On the topic of coatings. Once you get used to compounding and polishing, and working with the perfected paint, applying a coating is child's play. ;) I'd not pay anyone to do it, unless you really want a "pro" version that you can't buy elsewhere, AND are willing to pay the $500~$750 up-charge (on top of paint buffing) that it'd run to coat a truck that big. (It's not out of the question for a full buffing/coating package on a beast that size to run $1200~$1500~$2000.):eek:

What else do you need?
Spray bottles, lots and lots and LOTS of spray bottles. The Meguiar's 6-pack here on AG is by far the best deal out there.
Some sort of APC by the gallon
Megs Non-Acid wheel cleaner
Some sort of spray wax. I'd suggest either Duragloss 951 Aquawax or Meguiar's D156. Both can be used as a light spray sealant/wax that'll easily last several weeks AS WELL AS used when washing as a drying aid. :)
Five gallon buckets, 2 for washing, 1 for wheels, 1 for assorted stuff. Get grit guards, at least 2 if not 4.
Daytona wheel brush kit.
Wheel Woolies wheel brush kit.
Mothers long handle and tire brush kit. (Or at least a long handle brush.)
Carrand tire brush
Carrand 2-pack tire gel applicator brushes (Then get some good tire gel. Optimum Opti-Bond is nice!)
MORE SHAMPOO.... Duragloss 901 (it's 902 in the gallon jug) and works GREAT in your foam cannon! *(You can mix 902 and Honeydew)
Some cheap shampoo for doing your wheels, check out Meguair's at Wal-Mart or Target.
Something to decontaminate your paint, new products like Nanoskin mitts, pads (for the DA) or hand held sponges.

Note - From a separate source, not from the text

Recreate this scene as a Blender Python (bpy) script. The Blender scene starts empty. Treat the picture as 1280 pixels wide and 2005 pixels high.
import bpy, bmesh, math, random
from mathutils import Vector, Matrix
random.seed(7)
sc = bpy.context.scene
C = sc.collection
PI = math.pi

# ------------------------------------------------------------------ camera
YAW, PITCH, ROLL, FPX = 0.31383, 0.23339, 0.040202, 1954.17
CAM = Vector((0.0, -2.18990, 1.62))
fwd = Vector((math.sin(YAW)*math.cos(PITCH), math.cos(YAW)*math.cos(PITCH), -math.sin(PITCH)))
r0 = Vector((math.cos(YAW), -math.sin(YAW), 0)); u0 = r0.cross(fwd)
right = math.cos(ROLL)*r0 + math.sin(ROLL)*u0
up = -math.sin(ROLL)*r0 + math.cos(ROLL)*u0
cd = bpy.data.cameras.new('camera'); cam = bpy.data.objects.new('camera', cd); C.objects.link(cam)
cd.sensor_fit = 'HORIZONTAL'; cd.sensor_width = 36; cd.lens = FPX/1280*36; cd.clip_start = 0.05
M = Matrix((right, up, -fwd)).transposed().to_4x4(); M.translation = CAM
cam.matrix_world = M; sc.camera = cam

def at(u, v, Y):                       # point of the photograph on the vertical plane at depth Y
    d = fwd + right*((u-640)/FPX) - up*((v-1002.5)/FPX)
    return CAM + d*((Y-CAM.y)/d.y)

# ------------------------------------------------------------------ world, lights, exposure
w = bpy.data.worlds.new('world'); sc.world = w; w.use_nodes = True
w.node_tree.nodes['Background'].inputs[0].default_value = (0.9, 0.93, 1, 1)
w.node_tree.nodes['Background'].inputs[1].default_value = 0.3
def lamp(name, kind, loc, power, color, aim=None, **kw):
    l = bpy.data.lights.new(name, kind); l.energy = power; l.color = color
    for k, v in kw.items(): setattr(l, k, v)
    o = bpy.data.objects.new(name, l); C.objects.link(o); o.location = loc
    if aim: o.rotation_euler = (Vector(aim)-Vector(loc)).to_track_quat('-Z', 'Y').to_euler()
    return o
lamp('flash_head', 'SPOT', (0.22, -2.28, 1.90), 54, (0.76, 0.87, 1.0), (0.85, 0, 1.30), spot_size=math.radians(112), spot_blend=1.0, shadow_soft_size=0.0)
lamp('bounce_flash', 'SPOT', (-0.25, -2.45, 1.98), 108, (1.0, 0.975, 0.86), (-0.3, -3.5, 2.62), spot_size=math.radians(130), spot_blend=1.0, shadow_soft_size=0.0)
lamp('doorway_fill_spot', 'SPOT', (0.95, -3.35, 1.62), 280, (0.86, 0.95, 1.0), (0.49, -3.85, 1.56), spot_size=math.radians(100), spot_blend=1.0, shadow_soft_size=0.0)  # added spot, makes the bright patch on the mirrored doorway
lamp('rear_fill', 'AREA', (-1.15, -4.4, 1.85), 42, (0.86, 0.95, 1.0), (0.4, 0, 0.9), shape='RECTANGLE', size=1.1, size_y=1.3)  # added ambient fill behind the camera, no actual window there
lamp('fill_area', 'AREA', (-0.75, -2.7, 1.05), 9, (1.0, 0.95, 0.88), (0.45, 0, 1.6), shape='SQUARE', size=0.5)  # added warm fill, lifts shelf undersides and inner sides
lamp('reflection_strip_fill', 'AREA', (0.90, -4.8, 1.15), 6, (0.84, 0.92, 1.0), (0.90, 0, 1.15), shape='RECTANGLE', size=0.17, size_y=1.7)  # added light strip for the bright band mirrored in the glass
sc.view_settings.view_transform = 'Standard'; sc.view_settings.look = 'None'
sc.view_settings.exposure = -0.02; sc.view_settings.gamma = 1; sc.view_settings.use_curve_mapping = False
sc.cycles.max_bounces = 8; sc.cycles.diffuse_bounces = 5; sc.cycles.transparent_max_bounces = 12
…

Microfiber towels!!!!!!!!!!!!!!!!!!
Get a couple dozen or more 360gsm towels. Also get a couple dozen 530gsm towels as they can be used for compound and polish wiping/removal just like the 360's but they can ALSO be used for drying. :) (You can also get the 530's in larger sizes for drying.)
Microfiber Tech or The Rag Company are absolutely THE place to go. I'm a big fan of Microfiber Tech buying by the case (or half a case) and you'll save bookoo money! :D
Costco Kirkland Gold microfiber towels in the 36 count bag for interior, door jambs and dirty work.

There's still plenty to think of. This'll get ya' started. ;)

Finally; It'd be good to know where you are located.

It's likely, if you're close to another AGO member, that you could reach out and most would be glad to have you over for a bit of 'hands on training'. (Might or might not be free, :dunno: but it'd surely be a fraction of what a detailing class in Sunny Stuart Florida runs.) :D I know that most here are more than willing to help though.:dblthumb2:
 
You dove in HUGE!! That said I wouldn't be paying somebody to coat my vehicle if you are willing to dive in like that start correcting on the boat (or wifey's car, they do appreciate clean rides ;) ) first which may require some wool pads. That will get you the feel for the machine.

Tony pretty much covered everything else. Yes let us know where you are and I'm sure somebody will assist if they are near by.